------ EXERCISE DATA
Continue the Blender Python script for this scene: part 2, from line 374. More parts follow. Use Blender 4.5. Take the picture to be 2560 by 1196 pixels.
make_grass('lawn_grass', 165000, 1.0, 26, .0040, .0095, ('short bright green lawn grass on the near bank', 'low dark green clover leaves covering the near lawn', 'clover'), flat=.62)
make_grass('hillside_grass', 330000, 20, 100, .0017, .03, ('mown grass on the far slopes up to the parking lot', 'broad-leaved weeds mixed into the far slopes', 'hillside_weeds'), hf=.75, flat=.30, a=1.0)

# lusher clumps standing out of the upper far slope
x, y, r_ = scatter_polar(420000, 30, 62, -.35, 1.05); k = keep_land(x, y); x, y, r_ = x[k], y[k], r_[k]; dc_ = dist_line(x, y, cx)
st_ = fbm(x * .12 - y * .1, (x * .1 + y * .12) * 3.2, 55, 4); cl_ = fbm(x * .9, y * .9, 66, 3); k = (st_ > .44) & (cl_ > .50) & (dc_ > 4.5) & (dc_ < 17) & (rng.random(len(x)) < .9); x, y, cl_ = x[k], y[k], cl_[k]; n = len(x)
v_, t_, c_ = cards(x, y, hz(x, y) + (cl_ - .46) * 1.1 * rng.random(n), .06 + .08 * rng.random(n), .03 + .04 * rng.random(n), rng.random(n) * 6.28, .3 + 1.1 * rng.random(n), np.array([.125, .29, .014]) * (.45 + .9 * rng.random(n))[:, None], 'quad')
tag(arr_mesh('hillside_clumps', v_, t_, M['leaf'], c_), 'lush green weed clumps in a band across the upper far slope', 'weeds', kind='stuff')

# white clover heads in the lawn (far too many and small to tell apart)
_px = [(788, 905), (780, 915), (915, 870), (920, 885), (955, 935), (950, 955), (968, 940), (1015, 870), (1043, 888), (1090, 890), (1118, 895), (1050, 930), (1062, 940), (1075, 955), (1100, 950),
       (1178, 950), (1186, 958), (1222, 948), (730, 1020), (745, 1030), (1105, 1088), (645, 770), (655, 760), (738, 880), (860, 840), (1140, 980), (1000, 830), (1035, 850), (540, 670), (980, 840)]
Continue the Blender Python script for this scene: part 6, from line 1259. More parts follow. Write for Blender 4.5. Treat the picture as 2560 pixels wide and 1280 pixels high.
------------
WHAT IS EXPECTED:
Using the material above, print every entry exactly as written.

OUTPUT:
Continue the Blender Python script for this scene: part 2, from line 374. More parts follow. Use Blender 4.5. Take the picture to be 2560 by 1196 pixels.
make_grass('lawn_grass', 165000, 1.0, 26, .0040, .0095, ('short bright green lawn grass on the near bank', 'low dark green clover leaves covering the near lawn', 'clover'), flat=.62)
make_grass('hillside_grass', 330000, 20, 100, .0017, .03, ('mown grass on the far slopes up to the parking lot', 'broad-leaved weeds mixed into the far slopes', 'hillside_weeds'), hf=.75, flat=.30, a=1.0)

# lusher clumps standing out of the upper far slope
x, y, r_ = scatter_polar(420000, 30, 62, -.35, 1.05); k = keep_land(x, y); x, y, r_ = x[k], y[k], r_[k]; dc_ = dist_line(x, y, cx)
st_ = fbm(x * .12 - y * .1, (x * .1 + y * .12) * 3.2, 55, 4); cl_ = fbm(x * .9, y * .9, 66, 3); k = (st_ > .44) & (cl_ > .50) & (dc_ > 4.5) & (dc_ < 17) & (rng.random(len(x)) < .9); x, y, cl_ = x[k], y[k], cl_[k]; n = len(x)
v_, t_, c_ = cards(x, y, hz(x, y) + (cl_ - .46) * 1.1 * rng.random(n), .06 + .08 * rng.random(n), .03 + .04 * rng.random(n), rng.random(n) * 6.28, .3 + 1.1 * rng.random(n), np.array([.125, .29, .014]) * (.45 + .9 * rng.random(n))[:, None], 'quad')
tag(arr_mesh('hillside_clumps', v_, t_, M['leaf'], c_), 'lush green weed clumps in a band across the upper far slope', 'weeds', kind='stuff')

# white clover heads in the lawn (far too many and small to tell apart)
_px = [(788, 905), (780, 915), (915, 870), (920, 885), (955, 935), (950, 955), (968, 940), (1015, 870), (1043, 888), (1090, 890), (1118, 895), (1050, 930), (1062, 940), (1075, 955), (1100, 950),
       (1178, 950), (1186, 958), (1222, 948), (730, 1020), (745, 1030), (1105, 1088), (645, 770), (655, 760), (738, 880), (860, 840), (1140, 980), (1000, 830), (1035, 850), (540, 670), (980, 840)]
Continue the Blender Python script for this scene: part 6, from line 1259. More parts follow. Write for Blender 4.5. Treat the picture as 2560 pixels wide and 1280 pixels high.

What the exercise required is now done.